High Finance: How to Become a Millionaire (It Still Happens All the Time)

Just a few years back, Don Over was a craps dealer in Las Vegas, Merlyn Mickelson was a disk jockey in Wadena, Minn., and Al Maisin was a long shoreman in San Francisco. Today all three have one thing in common: they are millionaires. Becoming a millionaire is still an eminently realizable goal for many Americans, and many of them —like Over, Mickelson and Maisin — start the journey with little or no capital and reach the magic $1,000,000 mark well before they are 45. In the past decade, about 5,000 new millionaires have been added to the federal tax rolls.

Despite the dominance of large corporations, increasing competition, and a tax structure that takes as much as 70% of income, it is still easier to make a million in the U.S. than anywhere else. Reasons: a rapidly changing American technology, the shift to a service economy, and the insatiable appetite for new and better ways of doing things. Says Arthur Decio, 34, president of Indiana's Skyline Homes Inc., who rode the mobile-home boom to a personal fortune of more than $5,000,000: "It's easier to get ahead than it was 15 or 40 years ago. Look at the population growth and the tremendous rise in personal income. It's easier to borrow money than in the old days, when bankers were real stuffy. This country is just loaded with opportunities."

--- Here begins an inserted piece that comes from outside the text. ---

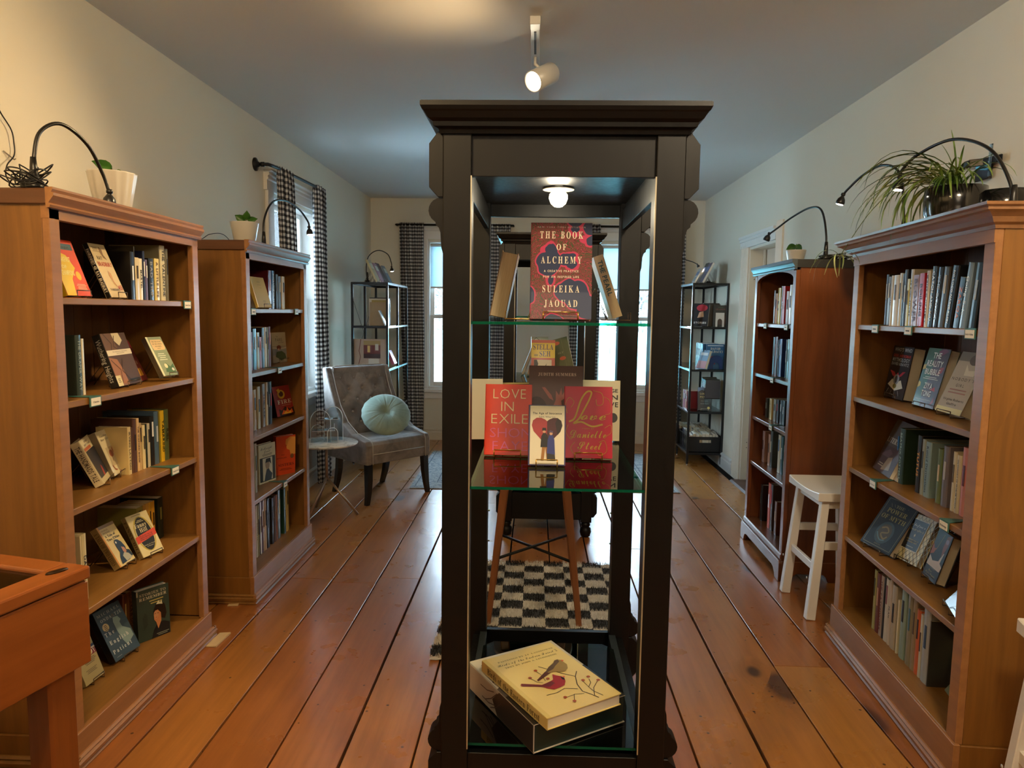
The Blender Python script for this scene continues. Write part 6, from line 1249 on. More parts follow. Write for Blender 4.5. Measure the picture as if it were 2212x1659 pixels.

The trick is to discover a need, then find a way to fill it. Don Over, 37, saw a need for a trade journal that would tell big builders what major construction jobs were up for bidding: he took over a failing Honolulu magazine and printing press, built up a circulation in 60 countries for his International Construction Reporter (cost: $50 per year). Merlyn Mickelson decided that the computer companies would need a lot of handmade magnetic memory cores, started turning them out in his basement workshop; that eventually grew into Fabri-Tek Inc., in which his stockholdings are now worth $46 million. Al Maisin sensed the hidden values in old neighborhoods, started remodeling dilapidated houses in his spare time, has become a prosperous builder.

Courage Is Needed. Vastly different in their traits and talents, America's newly wealthy entrepreneurs nonetheless share some telling similarities. Ambitious, energetic and supremely confident, they have had vision enough to get an idea, courage enough to pursue it. They were often discouraged by the experts, and they failed frequently—only to rebound. So eager were they to test their ideas that many of them dropped out of college, though dropping out is by no means a requisite for making a million. They made tremendous sacrifices, taking meager salaries at first and pouring the profits back into their business. Many did not marry until they were well into their 30s, and then picked women who would put up with long hours of work. "The young millionaire," says Arthur W. Carlsberg, 32, who has made $5,000,000 by selecting, improving and selling Southern California land, "is the kind of guy people will tell to take a vacation—and he won't know what they mean."